Du rock des années 90 ne germèrent pas plus d'une poignée d'authentiques génies. Beck, Nirvana, Radiohead. What else ? Björk. Ses productions de jeunesse, avec les Sugarbabes notamment ne présentent que trop peu d'intérêt au vu des orientations artistiques de sa carrière solo ; passons outre donc.
Personnalité dérivative par excellence, l'islandaise définit avec Debut un style batard assumé, à cheval entre la folie douce d'une dream-pop en déclin (l'exotisme de Venus as a Boy, et en fait la distanciation du son tout au long de l'album en offrent les échos les plus évidents) et les relents post-punk de morceaux moins accessibles ; propension à l'entre-deux venue s'immiscer jusque dans les titres de ses chansons : Big Time Sensuality, Violently Happy et qui sait, peut-être même Human Behavior. D'un point de vue sonique, l'embrassade d'une tripotée de genres à l'époque très présents, le four-to-the-floor hérité de la dance music en tête, esquissaient déjà les atours d'un trip-hop tel qu'on le définit aujourd'hui. Comme la majorité des albums progressifs Debut a mal encaissé l'âge et sonne aujourd'hui aussi daté que le premier Massive Attack, qui me semble constituer l'enregistrement d'époque le plus proche dans l'esprit ; il apparaît ainsi préférable d'aborder l'artiste via son second album, Post.

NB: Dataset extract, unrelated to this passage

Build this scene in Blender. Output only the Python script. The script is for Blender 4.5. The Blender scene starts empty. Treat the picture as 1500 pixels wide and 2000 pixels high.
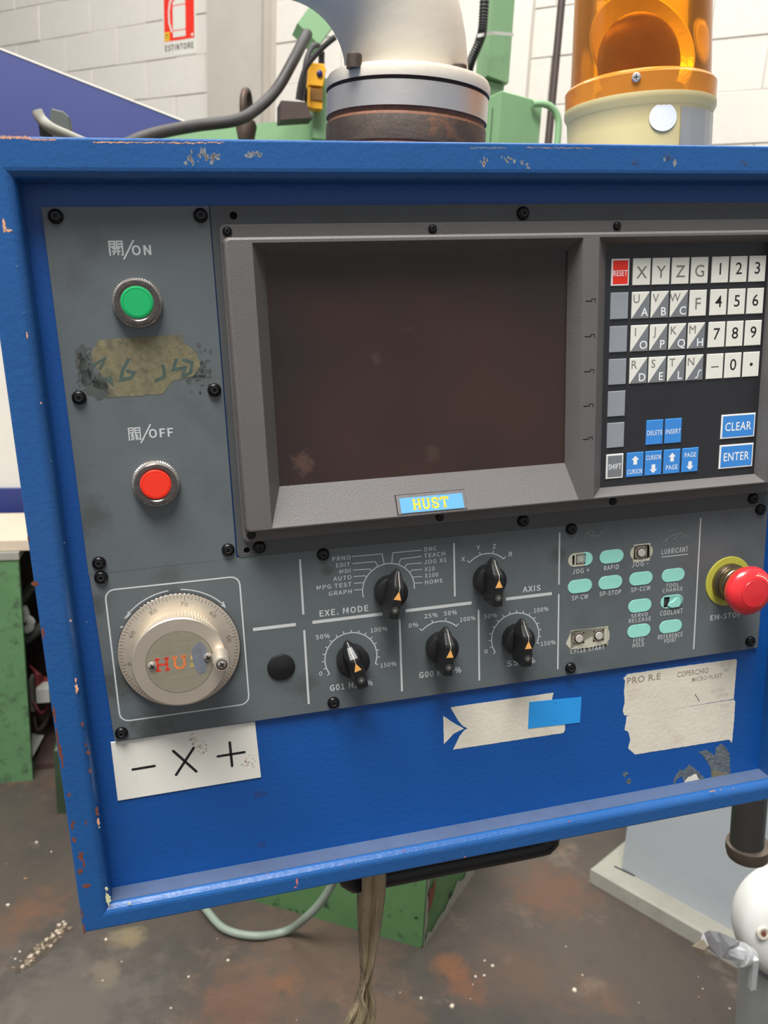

Les sonorités industrielles d'Army of Me ouvrent l'album, rapidement transformé en showroom en 11 pièces des intentions futures de Björk : des caisses lourdes et des riffs électroniques de l'opener on passe aux sonorités d'abord sourdes et duveteuses puis rythmées et futuristes d'Hyper-ballad, première véritable escapade IDM de la virtuose qui s'achève en decrescendo sur une ligne de violon. Les troisième et cinquième morceaux, encadrant le cultissime It's oh so quiet, imagent l'une des formules que Björk maitrise profondément : un son brut invitant à l'expérimentation (là où d'autres se casseraient les dents en tentant l'épuré), une voix comme surhumaine et un impact émotionnel décuplé par une rythmique aux antipodes des pistes qui leur succèdent. L'architecture musicale est un art que l'islandaise pratique en effet de manière exemplaire, parvenant à disposer à l'idéal le calme et le mouvementé sur ses disques ; l'interlude déguisée You've Been Flirting Again en reste l'un des exemples les plus éloquents. Le coeur de l'album– l'anthème Isobel qui lui exploite les cordes pour grimper haut, si haut qu'il flirte rapidement avec l'aérien / Possibly Maybe, un monument de trip-hop éthéré que je soupçonne Tricky d'avoir orchestré –s'en trouve légèrement excentré, venant comme suggérer une structure à l'ancienne en deux parties. L'album fond ensuite au gris, d'abord lancé par I Miss You, un espèce de mix house/drum&bass étrangement érotique peut-être préliminaire à Cover Me/Headphones, la conclusion-pilier abstraite de Post, blafarde et organique, presque liquide dans sa première partie (“While I crawl into the unknown, cover me / I'm going, hunting for mysteries, cover me / I'm going to prove the impossible really exists”), révélant le visage sexuel d'une Björk qui crie, souffle et chuchotte, irriguée d'une énergie contenue qui sera libérée six ans plus tard sur Vespertine.